Task details:
All the data should come back exactly as it was given.

Provided material:

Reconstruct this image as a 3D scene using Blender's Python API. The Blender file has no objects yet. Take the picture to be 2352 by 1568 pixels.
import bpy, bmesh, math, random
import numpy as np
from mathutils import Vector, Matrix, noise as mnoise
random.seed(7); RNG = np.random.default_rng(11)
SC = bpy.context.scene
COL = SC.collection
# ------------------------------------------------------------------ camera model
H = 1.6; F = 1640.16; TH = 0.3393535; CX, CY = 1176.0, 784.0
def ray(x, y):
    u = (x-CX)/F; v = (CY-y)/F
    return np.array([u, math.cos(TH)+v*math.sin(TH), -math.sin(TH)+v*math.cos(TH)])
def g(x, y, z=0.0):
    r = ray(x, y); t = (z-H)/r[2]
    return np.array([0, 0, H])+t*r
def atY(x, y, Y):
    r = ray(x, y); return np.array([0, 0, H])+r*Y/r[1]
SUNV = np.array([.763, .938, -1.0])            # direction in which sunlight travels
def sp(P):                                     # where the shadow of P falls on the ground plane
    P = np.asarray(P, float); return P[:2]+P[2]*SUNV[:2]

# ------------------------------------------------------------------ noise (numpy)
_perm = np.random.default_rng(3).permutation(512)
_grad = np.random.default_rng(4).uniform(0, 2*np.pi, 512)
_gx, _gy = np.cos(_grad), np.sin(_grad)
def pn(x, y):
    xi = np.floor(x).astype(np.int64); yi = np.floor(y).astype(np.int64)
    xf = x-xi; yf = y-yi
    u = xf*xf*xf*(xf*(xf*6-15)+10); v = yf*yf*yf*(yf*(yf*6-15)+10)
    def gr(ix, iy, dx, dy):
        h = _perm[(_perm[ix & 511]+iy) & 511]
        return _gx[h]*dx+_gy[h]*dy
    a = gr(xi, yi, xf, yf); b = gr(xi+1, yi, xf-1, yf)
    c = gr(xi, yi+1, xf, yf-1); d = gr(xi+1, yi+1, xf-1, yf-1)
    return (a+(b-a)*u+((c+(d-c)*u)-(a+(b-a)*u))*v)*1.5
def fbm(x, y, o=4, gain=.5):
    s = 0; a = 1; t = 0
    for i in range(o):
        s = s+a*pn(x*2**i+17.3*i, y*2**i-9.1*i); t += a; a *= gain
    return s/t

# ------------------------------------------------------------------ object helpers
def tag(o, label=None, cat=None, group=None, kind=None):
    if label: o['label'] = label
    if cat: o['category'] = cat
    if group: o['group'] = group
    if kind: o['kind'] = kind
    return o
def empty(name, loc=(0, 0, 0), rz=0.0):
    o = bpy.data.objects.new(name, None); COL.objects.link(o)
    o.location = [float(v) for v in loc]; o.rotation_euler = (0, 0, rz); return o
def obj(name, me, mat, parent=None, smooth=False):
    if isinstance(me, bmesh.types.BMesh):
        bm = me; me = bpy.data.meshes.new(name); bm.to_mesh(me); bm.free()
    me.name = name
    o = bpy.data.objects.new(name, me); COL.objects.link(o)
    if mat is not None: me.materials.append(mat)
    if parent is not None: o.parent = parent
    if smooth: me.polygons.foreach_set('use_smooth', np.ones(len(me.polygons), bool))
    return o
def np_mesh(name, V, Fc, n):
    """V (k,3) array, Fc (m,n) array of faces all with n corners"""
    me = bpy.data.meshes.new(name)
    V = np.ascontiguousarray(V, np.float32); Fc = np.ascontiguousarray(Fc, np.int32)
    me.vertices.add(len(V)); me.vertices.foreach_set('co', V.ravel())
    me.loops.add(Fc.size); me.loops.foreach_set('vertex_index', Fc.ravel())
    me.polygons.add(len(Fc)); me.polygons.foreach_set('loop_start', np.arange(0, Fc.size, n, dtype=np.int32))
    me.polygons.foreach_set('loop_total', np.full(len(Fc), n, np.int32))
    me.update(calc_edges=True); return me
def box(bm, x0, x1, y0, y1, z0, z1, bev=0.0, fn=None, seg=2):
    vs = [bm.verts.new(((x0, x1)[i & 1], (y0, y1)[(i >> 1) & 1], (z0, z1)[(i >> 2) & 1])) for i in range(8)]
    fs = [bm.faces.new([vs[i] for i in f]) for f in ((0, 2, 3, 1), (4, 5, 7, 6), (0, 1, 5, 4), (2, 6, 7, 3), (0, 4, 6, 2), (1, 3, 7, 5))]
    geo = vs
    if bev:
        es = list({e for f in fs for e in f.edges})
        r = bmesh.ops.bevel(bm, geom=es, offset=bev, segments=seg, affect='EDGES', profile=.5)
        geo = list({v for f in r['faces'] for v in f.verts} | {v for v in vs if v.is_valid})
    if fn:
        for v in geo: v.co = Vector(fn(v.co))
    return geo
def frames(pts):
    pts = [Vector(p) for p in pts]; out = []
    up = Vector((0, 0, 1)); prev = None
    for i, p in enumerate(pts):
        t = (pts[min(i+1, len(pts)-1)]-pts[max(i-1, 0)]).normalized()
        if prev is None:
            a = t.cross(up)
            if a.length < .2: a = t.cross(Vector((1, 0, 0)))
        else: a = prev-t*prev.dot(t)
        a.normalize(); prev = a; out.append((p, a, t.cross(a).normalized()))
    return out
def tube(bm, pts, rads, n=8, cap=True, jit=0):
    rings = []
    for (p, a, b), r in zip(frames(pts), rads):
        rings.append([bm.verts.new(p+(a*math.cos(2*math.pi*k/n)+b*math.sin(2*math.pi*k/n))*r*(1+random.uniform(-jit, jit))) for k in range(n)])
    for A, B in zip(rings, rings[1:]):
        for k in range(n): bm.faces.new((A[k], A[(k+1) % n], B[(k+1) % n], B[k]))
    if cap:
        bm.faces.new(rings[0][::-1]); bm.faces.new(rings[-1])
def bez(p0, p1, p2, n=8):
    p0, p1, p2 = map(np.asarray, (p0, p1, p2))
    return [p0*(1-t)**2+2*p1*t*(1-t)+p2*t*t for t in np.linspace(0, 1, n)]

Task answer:
Reconstruct this image as a 3D scene using Blender's Python API. The Blender file has no objects yet. Take the picture to be 2352 by 1568 pixels.
import bpy, bmesh, math, random
import numpy as np
from mathutils import Vector, Matrix, noise as mnoise
random.seed(7); RNG = np.random.default_rng(11)
SC = bpy.context.scene
COL = SC.collection
# ------------------------------------------------------------------ camera model
H = 1.6; F = 1640.16; TH = 0.3393535; CX, CY = 1176.0, 784.0
def ray(x, y):
    u = (x-CX)/F; v = (CY-y)/F
    return np.array([u, math.cos(TH)+v*math.sin(TH), -math.sin(TH)+v*math.cos(TH)])
def g(x, y, z=0.0):
    r = ray(x, y); t = (z-H)/r[2]
    return np.array([0, 0, H])+t*r
def atY(x, y, Y):
    r = ray(x, y); return np.array([0, 0, H])+r*Y/r[1]
SUNV = np.array([.763, .938, -1.0])            # direction in which sunlight travels
def sp(P):                                     # where the shadow of P falls on the ground plane
    P = np.asarray(P, float); return P[:2]+P[2]*SUNV[:2]

# ------------------------------------------------------------------ noise (numpy)
_perm = np.random.default_rng(3).permutation(512)
_grad = np.random.default_rng(4).uniform(0, 2*np.pi, 512)
_gx, _gy = np.cos(_grad), np.sin(_grad)
def pn(x, y):
    xi = np.floor(x).astype(np.int64); yi = np.floor(y).astype(np.int64)
    xf = x-xi; yf = y-yi
    u = xf*xf*xf*(xf*(xf*6-15)+10); v = yf*yf*yf*(yf*(yf*6-15)+10)
    def gr(ix, iy, dx, dy):
        h = _perm[(_perm[ix & 511]+iy) & 511]
        return _gx[h]*dx+_gy[h]*dy
    a = gr(xi, yi, xf, yf); b = gr(xi+1, yi, xf-1, yf)
    c = gr(xi, yi+1, xf, yf-1); d = gr(xi+1, yi+1, xf-1, yf-1)
    return (a+(b-a)*u+((c+(d-c)*u)-(a+(b-a)*u))*v)*1.5
def fbm(x, y, o=4, gain=.5):
    s = 0; a = 1; t = 0
    for i in range(o):
        s = s+a*pn(x*2**i+17.3*i, y*2**i-9.1*i); t += a; a *= gain
    return s/t

# ------------------------------------------------------------------ object helpers
def tag(o, label=None, cat=None, group=None, kind=None):
    if label: o['label'] = label
    if cat: o['category'] = cat
    if group: o['group'] = group
    if kind: o['kind'] = kind
    return o
def empty(name, loc=(0, 0, 0), rz=0.0):
    o = bpy.data.objects.new(name, None); COL.objects.link(o)
    o.location = [float(v) for v in loc]; o.rotation_euler = (0, 0, rz); return o
def obj(name, me, mat, parent=None, smooth=False):
    if isinstance(me, bmesh.types.BMesh):
        bm = me; me = bpy.data.meshes.new(name); bm.to_mesh(me); bm.free()
    me.name = name
    o = bpy.data.objects.new(name, me); COL.objects.link(o)
    if mat is not None: me.materials.append(mat)
    if parent is not None: o.parent = parent
    if smooth: me.polygons.foreach_set('use_smooth', np.ones(len(me.polygons), bool))
    return o
def np_mesh(name, V, Fc, n):
    """V (k,3) array, Fc (m,n) array of faces all with n corners"""
    me = bpy.data.meshes.new(name)
    V = np.ascontiguousarray(V, np.float32); Fc = np.ascontiguousarray(Fc, np.int32)
    me.vertices.add(len(V)); me.vertices.foreach_set('co', V.ravel())
    me.loops.add(Fc.size); me.loops.foreach_set('vertex_index', Fc.ravel())
    me.polygons.add(len(Fc)); me.polygons.foreach_set('loop_start', np.arange(0, Fc.size, n, dtype=np.int32))
    me.polygons.foreach_set('loop_total', np.full(len(Fc), n, np.int32))
    me.update(calc_edges=True); return me
def box(bm, x0, x1, y0, y1, z0, z1, bev=0.0, fn=None, seg=2):
    vs = [bm.verts.new(((x0, x1)[i & 1], (y0, y1)[(i >> 1) & 1], (z0, z1)[(i >> 2) & 1])) for i in range(8)]
    fs = [bm.faces.new([vs[i] for i in f]) for f in ((0, 2, 3, 1), (4, 5, 7, 6), (0, 1, 5, 4), (2, 6, 7, 3), (0, 4, 6, 2), (1, 3, 7, 5))]
    geo = vs
    if bev:
        es = list({e for f in fs for e in f.edges})
        r = bmesh.ops.bevel(bm, geom=es, offset=bev, segments=seg, affect='EDGES', profile=.5)
        geo = list({v for f in r['faces'] for v in f.verts} | {v for v in vs if v.is_valid})
    if fn:
        for v in geo: v.co = Vector(fn(v.co))
    return geo
def frames(pts):
    pts = [Vector(p) for p in pts]; out = []
    up = Vector((0, 0, 1)); prev = None
    for i, p in enumerate(pts):
        t = (pts[min(i+1, len(pts)-1)]-pts[max(i-1, 0)]).normalized()
        if prev is None:
            a = t.cross(up)
            if a.length < .2: a = t.cross(Vector((1, 0, 0)))
        else: a = prev-t*prev.dot(t)
        a.normalize(); prev = a; out.append((p, a, t.cross(a).normalized()))
    return out
def tube(bm, pts, rads, n=8, cap=True, jit=0):
    rings = []
    for (p, a, b), r in zip(frames(pts), rads):
        rings.append([bm.verts.new(p+(a*math.cos(2*math.pi*k/n)+b*math.sin(2*math.pi*k/n))*r*(1+random.uniform(-jit, jit))) for k in range(n)])
    for A, B in zip(rings, rings[1:]):
        for k in range(n): bm.faces.new((A[k], A[(k+1) % n], B[(k+1) % n], B[k]))
    if cap:
        bm.faces.new(rings[0][::-1]); bm.faces.new(rings[-1])
def bez(p0, p1, p2, n=8):
    p0, p1, p2 = map(np.asarray, (p0, p1, p2))
    return [p0*(1-t)**2+2*p1*t*(1-t)+p2*t*t for t in np.linspace(0, 1, n)]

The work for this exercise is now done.